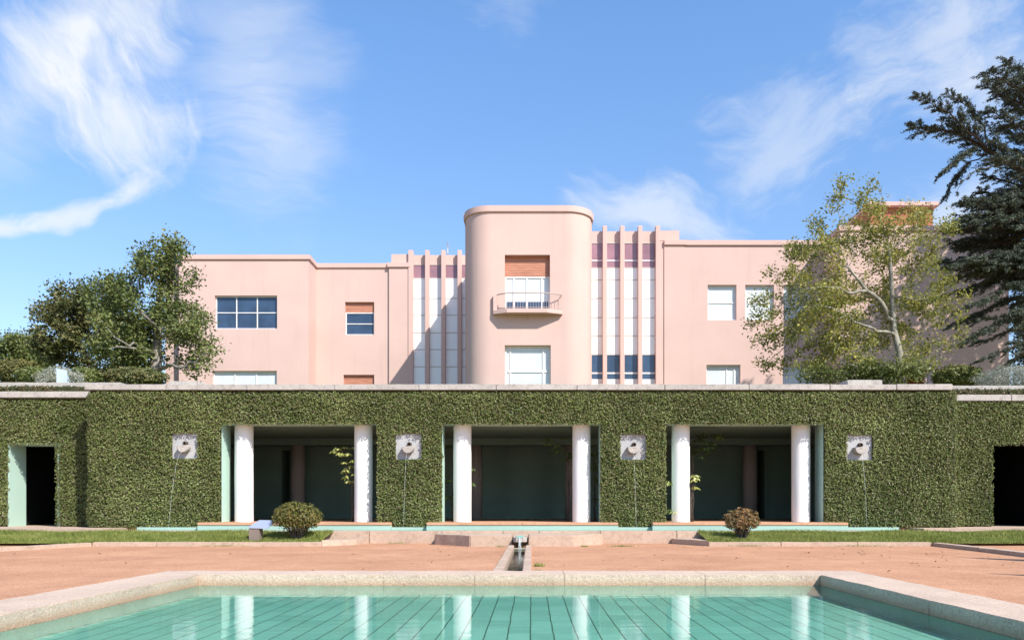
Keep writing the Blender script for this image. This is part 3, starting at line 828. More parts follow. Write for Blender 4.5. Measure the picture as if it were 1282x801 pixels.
lh = empty('clipped_hedge', (-17, 24.3, 0.4), 'left set back clipped hedge above the doorway with turquoise jamb', 'hedge')
LHF = 24.3
hedge_leaves('foliage', [(-19.5, LHF), (-12.6, LHF)], 0.42, 4.25, [(LDOOR[0], LDOOR[1], -1, DT)], M['hedge'], lh, 2200, 0.056)
rh = empty('clipped_hedge', (17, 24.3, 0.4), 'right set back clipped hedge around the black doorway', 'hedge')
hedge_leaves('foliage', [(12.2, LHF), (19.5, LHF)], 0.42, 4.25, [(RDOOR[0], RDOOR[1], -1, DT)], M['hedge'], rh, 2200, 0.056)

# ------------------------------------------------ copings, terrace edge
cp = empty('stone_coping', (-0.3, 23.6, 4.3), 'long weathered pale stone coping on top of the main hedge', 'coping')
xs = [-12.72, -10.4, -8.1, -5.6, -3.2, -1.0, 1.3, 3.8, 6.2, 8.5, 10.4, 12.0]
for i in range(len(xs) - 1):
    rough_block('coping_stone', M['coping'], cp, rect(xs[i] + .003, xs[i + 1] - .003, HF - 0.02, 24.25), 4.30, 4.465 + random.uniform(-.006, .006), 0.006, 0.25, 0.015, 170 + i)
rough_block('raised_block', M['coping'], cp, rect(wx(215, 23.7), wx(250, 23.7), 23.5, 24.2), 4.47, 4.61, 0.01, 0.2, 0.02, 190)
m = MB(); a, b_ = wx(251, 23.7), wx(270, 23.7)
m.add([(a, 23.5, 4.47), (b_, 23.5, 4.47), (a, 23.5, 4.61), (a, 24.2, 4.47), (b_, 24.2, 4.47), (a, 24.2, 4.61)], [(0, 1, 2), (3, 5, 4), (1, 4, 5, 2), (0, 2, 5, 3), (0, 3, 4, 1)]); m.build('sloped_block', M['coping'], cp)
rough_block('raised_block', M['coping'], cp, rect(wx(1057, 23.7), wx(1101, 23.7), 23.5, 24.2), 4.47, 4.64, 0.008, 0.2, 0.02, 191)
for (xa, xb, lab) in ((-30, -12.75, 'left'), (12.05, 30, 'right')):
    lo_t = wz(490 if lab == 'left' else 494, 24.3)
    up_t = wz(478.5 if lab == 'left' else 482.5, 25.6); up_b = wz(486 if lab == 'left' else 489.5, 25.6)
    c1 = empty('stone_coping', ((xa + xb) / 2, 24.4, lo_t), f'lower pale stone coping on the {"side hedge with the turquoise jamb" if lab == "left" else "side hedge with the black doorway"}', 'coping')
    st = -18.5 if lab == 'left' else 12.2
    xsx = [st + i * 2.1 for i in range(4)]
    if lab == 'left': xsx = [-19.5, -17.4, -15.2, -12.75]
    for i in range(3):
        rough_block('coping_stone', M['coping'], c1, rect(xsx[i] + .003, xsx[i + 1] - .003, LHF - 0.04, 24.95), lo_t - 0.19, lo_t, 0.007, 0.25, 0.015, 200 + i)
    c2 = empty('stone_coping', ((xa + xb) / 2, 25.7, up_t), f'upper pale stone coping set back above the {"side hedge with the turquoise jamb" if lab == "left" else "side hedge with the black doorway"}', 'coping')
    for i in range(3):
        e0 = xsx[i] - (0 if lab == 'left' else 0.2); e1 = xsx[i + 1]
        if lab == 'left' and i == 2: e1 = -12.9
        rough_block('coping_stone', M['coping'], c2, rect(e0 + .003 - (1.5 if lab == 'left' and i == 0 else 0), e1 - .003 + (1.5 if lab == 'right' and i == 2 else 0), 25.6, 26.1), up_b, up_t, 0.008, 0.25, 0.02, 210 + i)
    hs = empty('low_hedge', ((xa + xb) / 2, 25.3, lo_t), f'thin strip of reddish green leaves between the two {"left" if lab == "left" else "right"} stone copings', 'hedge')
    MB().box(xsx[0], xsx[3], 25.2, 25.58, lo_t - 0.1, up_b - 0.01).build('twig_core', M['hedge_core'], hs)
    hedge_leaves('foliage', [(xsx[0], 25.15), (xsx[3], 25.15)], lo_t - 0.05, up_b + 0.03, [], M['strip'], hs, 1100, 0.07)
tag(MB().box(-120, 120, 26.2, 160, 3.62, 4.25).build('terrain', M['soil']), 'upper garden terrace behind the hedge', None, None, 'structure')
tag(MB().box(-12.9, 12.1, 24.3, 26.19, 3.6, 4.25).build('terrace', M['soil']), 'roof terrace of the loggia', None, None, 'structure')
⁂
» What to do
Produce an exact copy of each line of data, skipping embedded images.

» Answer to the exercise
Keep writing the Blender script for this image. This is part 3, starting at line 828. More parts follow. Write for Blender 4.5. Measure the picture as if it were 1282x801 pixels.
lh = empty('clipped_hedge', (-17, 24.3, 0.4), 'left set back clipped hedge above the doorway with turquoise jamb', 'hedge')
LHF = 24.3
hedge_leaves('foliage', [(-19.5, LHF), (-12.6, LHF)], 0.42, 4.25, [(LDOOR[0], LDOOR[1], -1, DT)], M['hedge'], lh, 2200, 0.056)
rh = empty('clipped_hedge', (17, 24.3, 0.4), 'right set back clipped hedge around the black doorway', 'hedge')
hedge_leaves('foliage', [(12.2, LHF), (19.5, LHF)], 0.42, 4.25, [(RDOOR[0], RDOOR[1], -1, DT)], M['hedge'], rh, 2200, 0.056)

# ------------------------------------------------ copings, terrace edge
cp = empty('stone_coping', (-0.3, 23.6, 4.3), 'long weathered pale stone coping on top of the main hedge', 'coping')
xs = [-12.72, -10.4, -8.1, -5.6, -3.2, -1.0, 1.3, 3.8, 6.2, 8.5, 10.4, 12.0]
for i in range(len(xs) - 1):
    rough_block('coping_stone', M['coping'], cp, rect(xs[i] + .003, xs[i + 1] - .003, HF - 0.02, 24.25), 4.30, 4.465 + random.uniform(-.006, .006), 0.006, 0.25, 0.015, 170 + i)
rough_block('raised_block', M['coping'], cp, rect(wx(215, 23.7), wx(250, 23.7), 23.5, 24.2), 4.47, 4.61, 0.01, 0.2, 0.02, 190)
m = MB(); a, b_ = wx(251, 23.7), wx(270, 23.7)
m.add([(a, 23.5, 4.47), (b_, 23.5, 4.47), (a, 23.5, 4.61), (a, 24.2, 4.47), (b_, 24.2, 4.47), (a, 24.2, 4.61)], [(0, 1, 2), (3, 5, 4), (1, 4, 5, 2), (0, 2, 5, 3), (0, 3, 4, 1)]); m.build('sloped_block', M['coping'], cp)
rough_block('raised_block', M['coping'], cp, rect(wx(1057, 23.7), wx(1101, 23.7), 23.5, 24.2), 4.47, 4.64, 0.008, 0.2, 0.02, 191)
for (xa, xb, lab) in ((-30, -12.75, 'left'), (12.05, 30, 'right')):
    lo_t = wz(490 if lab == 'left' else 494, 24.3)
    up_t = wz(478.5 if lab == 'left' else 482.5, 25.6); up_b = wz(486 if lab == 'left' else 489.5, 25.6)
    c1 = empty('stone_coping', ((xa + xb) / 2, 24.4, lo_t), f'lower pale stone coping on the {"side hedge with the turquoise jamb" if lab == "left" else "side hedge with the black doorway"}', 'coping')
    st = -18.5 if lab == 'left' else 12.2
    xsx = [st + i * 2.1 for i in range(4)]
    if lab == 'left': xsx = [-19.5, -17.4, -15.2, -12.75]
    for i in range(3):
        rough_block('coping_stone', M['coping'], c1, rect(xsx[i] + .003, xsx[i + 1] - .003, LHF - 0.04, 24.95), lo_t - 0.19, lo_t, 0.007, 0.25, 0.015, 200 + i)
    c2 = empty('stone_coping', ((xa + xb) / 2, 25.7, up_t), f'upper pale stone coping set back above the {"side hedge with the turquoise jamb" if lab == "left" else "side hedge with the black doorway"}', 'coping')
    for i in range(3):
        e0 = xsx[i] - (0 if lab == 'left' else 0.2); e1 = xsx[i + 1]
        if lab == 'left' and i == 2: e1 = -12.9
        rough_block('coping_stone', M['coping'], c2, rect(e0 + .003 - (1.5 if lab == 'left' and i == 0 else 0), e1 - .003 + (1.5 if lab == 'right' and i == 2 else 0), 25.6, 26.1), up_b, up_t, 0.008, 0.25, 0.02, 210 + i)
    hs = empty('low_hedge', ((xa + xb) / 2, 25.3, lo_t), f'thin strip of reddish green leaves between the two {"left" if lab == "left" else "right"} stone copings', 'hedge')
    MB().box(xsx[0], xsx[3], 25.2, 25.58, lo_t - 0.1, up_b - 0.01).build('twig_core', M['hedge_core'], hs)
    hedge_leaves('foliage', [(xsx[0], 25.15), (xsx[3], 25.15)], lo_t - 0.05, up_b + 0.03, [], M['strip'], hs, 1100, 0.07)
tag(MB().box(-120, 120, 26.2, 160, 3.62, 4.25).build('terrain', M['soil']), 'upper garden terrace behind the hedge', None, None, 'structure')
tag(MB().box(-12.9, 12.1, 24.3, 26.19, 3.6, 4.25).build('terrace', M['soil']), 'roof terrace of the loggia', None, None, 'structure')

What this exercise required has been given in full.